Sunday, September 30, 2012

Building a Kingdom

Building a Kingdom
Matthew 31-33, 17:20
            I love the newspaper comics.  I have several taped to the door of my office.  Occasionally I catch students looking at them.  I hope they get as much pleasure—and instruction—from them as I do.
            One of my favorites shows a little boy digging a hole, planting a very small sapling, and watering it.  When his father asks him what he is doing, he replies, “Building a tire swing.”
            We laugh at his childhood innocence and naiveté, but he does have a point—and that’s where the instruction comes in.  Every tire swing has to start somewhere, and it begins with a tree limb.  Every tree has to start somewhere, and it begins with someone planting a sapling.  The father may not be around when the tree is big enough to swing from, and the boy may have passed his swinging years, but eventually, given enough time, water and sunlight, the tree will be big enough to give some child of the future the pleasure of a tire swing.

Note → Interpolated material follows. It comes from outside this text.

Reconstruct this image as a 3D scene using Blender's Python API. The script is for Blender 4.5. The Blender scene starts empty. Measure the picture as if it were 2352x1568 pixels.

            Jesus wanted to explain the kingdom of heaven to his followers.  So many people came to hear his words that he had to sit in a boat while the crowd stood on the shore.  There they were, surrounded by the beauty of God’s creation—mostly simple working folk, and he taught them in words they could understand.  He talked about planting seeds, not just in one parable, but in several.  Over and over he hammered home the point that the kingdom was not something that comes quickly, but something that grows over time.  He knew that those who heard him—even those closest to him—wanted immediate change.  They were looking for someone who could make things happen now, someone who could bring about instant revolution.  He also knew it wasn’t going to happen that way.
            “The kingdom of God is like a sower who went out to sow and encountered different types of soil,” he said.  Also, “The kingdom is like a farmer who sowed good seed, but his enemy came at night and sowed weeds.”  And then, “The kingdom is like a mustard seed.  Give it time and care and it will grow into a tree.”
            Waiting for seed to sprout is as frustrating as waiting for a tree to grow.  Many of us have had the experience of watching impatient children wait for seeds planted in a Styrofoam cup to bloom.  Not just once a day but every hour—and even more frequently—they check for progress.  How disappointed they are when nothing seems to be happening.  How joyful when the first green appears, and finally, after much waiting, a plant, and then a flower.
            Waiting for the kingdom takes faith, but it also takes action.  We know we have to cultivate it, as surely as the boy in the cartoon had to water that sapling.  Nothing of value grows  by leaving it to chance.  It takes a lot of care for seeds and saplings to become plants and trees.  We may not be around to see the results, but we know we must remain faithful.  What we do will help bring in the kingdom.  We can’t just sit and wait, we have to get up and do.
            Jesus addressed this, too, further along in Matthew’s gospel.  He did it by returning to the mustard seed.  “If you have faith like a grain of mustard seed,” he tells us, “You can move mountains.”  Surely not!  Surely we can’t stare a mountain down and make it change its location by even a fraction of an inch.
            But maybe that’s not what Jesus had in mind.  James, in his letter, tells us that “faith without works is dead” (2:17).  It isn’t enough just to sit around waiting and hoping for the kingdom.  We have to build the kingdom step by faithful step.  We have to plant the tree and care for it if we want that tire swing some day.